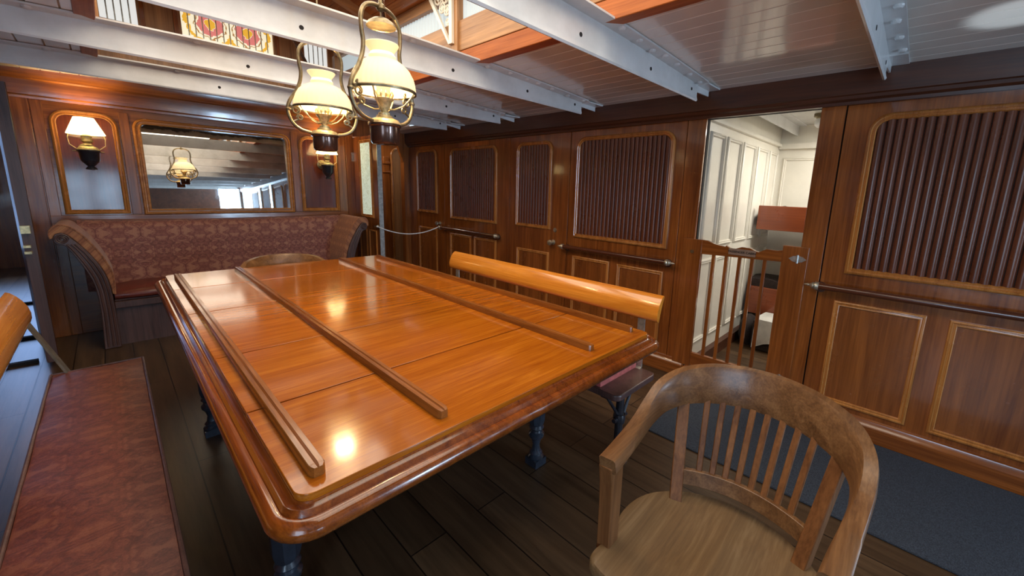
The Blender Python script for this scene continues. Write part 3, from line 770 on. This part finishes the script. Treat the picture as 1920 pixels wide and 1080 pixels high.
ys = [(-.645, .265), (.335, 1.165), (1.235, 2.095), (2.165, 3.015), (3.085, 3.905)]
for k, (a, b) in enumerate(ys): corrugated(k + 1, 1.525, a, b); corrugated(k + 6, .01, a, b)
# end wall of the skylight
mb = MB(); mb.box(-.02, 1.56, 4.0, 4.05, 2.0, 2.29); mb.box(-.02, 1.56, 4.0, 4.05, 2.47, 2.8)
for a, b in ((-.02, .085), (.262, .485), (1.045, 1.27), (1.455, 1.56)): mb.box(a, b, 4.0, 4.05, 2.29, 2.47)
we = struct('wall_skylight_end', mb, 'pine_z')
for x in (.285, .455, 1.07, 1.245):
    g = MB(); g.box(x - .012, x + .012, 3.985, 4.0, 2.26, 2.5); obj('mullion', g, 'mah_z', we, bevel=.002)
g = MB(); g.box(.0, 1.54, 3.97, 4.0, 2.265, 2.30); obj('sill', g, 'mah_x', we, bevel=.003)
for i, (a, b) in enumerate(((.085, .262), (1.27, 1.455))):
    mb = MB(); mb.box(a, b, 4.02, 4.03, 2.29, 2.47); o = struct('window_%d' % (11 + i), mb, 'frost_end', 'barred white skylight end pane')
    g = MB()
    for k in range(4): x = a + (b - a) * (k + 1) / 5; g.tube([(x, 4.012, 2.29), (x, 4.012, 2.47)], .004, 6)
    obj('guard_bars', g, 'steel', o)
mb = MB(); mb.box(.485, 1.045, 4.02, 4.03, 2.32, 2.47); mb2 = struct('window_13', mb, 'stained', 'amber and pink stained glass pane', origin=V((.765, 4.025, 2.395)))
g = MB()
for k in range(13): x = -.28 + .56 * (k + 1) / 14; g.tube([(x, -.015, -.075), (x, -.015, .075)], .0035, 6)
obj('guard_bars', g, 'steel', mb2)
mb = MB(); mb.box(-.02, 1.56, -.75, -.7, 2.0, 2.8); struct('wall_skylight_near', mb, 'pine_z')
# gabled roof boards and rafters
mb = MB(); XC = .77
for s in (-1, 1):
    for k in range(9):
        x0, x1 = XC + s * k * .092, XC + s * (k + 1) * .092 - s * .003
        z = lambda x: 2.70 - abs(x - XC) * .34
        mb.rings([[V((x0, y, z(x0))), V((x1, y, z(x1))), V((x1, y, z(x1) + .02)), V((x0, y, z(x0) + .02))] for y in (-.75, 4.05)])
rf = struct('ceiling_skylight', mb, 'mah_y', 'boarded skylight roof')
for y in (.3, 1.2, 2.13, 3.05, 3.7):
    for s in (-1, 1):
        g = MB(); g.rings([[V((XC, y - .02, 2.70)), V((XC, y + .02, 2.70)), V((XC, y + .02, 2.64)), V((XC, y - .02, 2.64))],
                           [V((XC + s * .79, y - .02, 2.44)), V((XC + s * .79, y + .02, 2.44)), V((XC + s * .79, y + .02, 2.38)), V((XC + s * .79, y - .02, 2.38))]])
        obj('rafter', g, 'pine_x', rf)
g = MB(); g.box(XC - .03, XC + .03, -.7, 4.0, 2.62, 2.70); obj('ridge_beam', g, 'mah_y', rf)
for k, y in enumerate((3.2, 1.9)):
    g = MB(); g.tube([(.62, y - .5, 2.46), (1.2, y + .5, 2.20)], .012, 10); obj('stay_rod', g, 'copper', rf)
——
Task description: Give all the lines above again, character for character, without pictures.

Task response:
The Blender Python script for this scene continues. Write part 3, from line 770 on. This part finishes the script. Treat the picture as 1920 pixels wide and 1080 pixels high.
ys = [(-.645, .265), (.335, 1.165), (1.235, 2.095), (2.165, 3.015), (3.085, 3.905)]
for k, (a, b) in enumerate(ys): corrugated(k + 1, 1.525, a, b); corrugated(k + 6, .01, a, b)
# end wall of the skylight
mb = MB(); mb.box(-.02, 1.56, 4.0, 4.05, 2.0, 2.29); mb.box(-.02, 1.56, 4.0, 4.05, 2.47, 2.8)
for a, b in ((-.02, .085), (.262, .485), (1.045, 1.27), (1.455, 1.56)): mb.box(a, b, 4.0, 4.05, 2.29, 2.47)
we = struct('wall_skylight_end', mb, 'pine_z')
for x in (.285, .455, 1.07, 1.245):
    g = MB(); g.box(x - .012, x + .012, 3.985, 4.0, 2.26, 2.5); obj('mullion', g, 'mah_z', we, bevel=.002)
g = MB(); g.box(.0, 1.54, 3.97, 4.0, 2.265, 2.30); obj('sill', g, 'mah_x', we, bevel=.003)
for i, (a, b) in enumerate(((.085, .262), (1.27, 1.455))):
    mb = MB(); mb.box(a, b, 4.02, 4.03, 2.29, 2.47); o = struct('window_%d' % (11 + i), mb, 'frost_end', 'barred white skylight end pane')
    g = MB()
    for k in range(4): x = a + (b - a) * (k + 1) / 5; g.tube([(x, 4.012, 2.29), (x, 4.012, 2.47)], .004, 6)
    obj('guard_bars', g, 'steel', o)
mb = MB(); mb.box(.485, 1.045, 4.02, 4.03, 2.32, 2.47); mb2 = struct('window_13', mb, 'stained', 'amber and pink stained glass pane', origin=V((.765, 4.025, 2.395)))
g = MB()
for k in range(13): x = -.28 + .56 * (k + 1) / 14; g.tube([(x, -.015, -.075), (x, -.015, .075)], .0035, 6)
obj('guard_bars', g, 'steel', mb2)
mb = MB(); mb.box(-.02, 1.56, -.75, -.7, 2.0, 2.8); struct('wall_skylight_near', mb, 'pine_z')
# gabled roof boards and rafters
mb = MB(); XC = .77
for s in (-1, 1):
    for k in range(9):
        x0, x1 = XC + s * k * .092, XC + s * (k + 1) * .092 - s * .003
        z = lambda x: 2.70 - abs(x - XC) * .34
        mb.rings([[V((x0, y, z(x0))), V((x1, y, z(x1))), V((x1, y, z(x1) + .02)), V((x0, y, z(x0) + .02))] for y in (-.75, 4.05)])
rf = struct('ceiling_skylight', mb, 'mah_y', 'boarded skylight roof')
for y in (.3, 1.2, 2.13, 3.05, 3.7):
    for s in (-1, 1):
        g = MB(); g.rings([[V((XC, y - .02, 2.70)), V((XC, y + .02, 2.70)), V((XC, y + .02, 2.64)), V((XC, y - .02, 2.64))],
                           [V((XC + s * .79, y - .02, 2.44)), V((XC + s * .79, y + .02, 2.44)), V((XC + s * .79, y + .02, 2.38)), V((XC + s * .79, y - .02, 2.38))]])
        obj('rafter', g, 'pine_x', rf)
g = MB(); g.box(XC - .03, XC + .03, -.7, 4.0, 2.62, 2.70); obj('ridge_beam', g, 'mah_y', rf)
for k, y in enumerate((3.2, 1.9)):
    g = MB(); g.tube([(.62, y - .5, 2.46), (1.2, y + .5, 2.20)], .012, 10); obj('stay_rod', g, 'copper', rf)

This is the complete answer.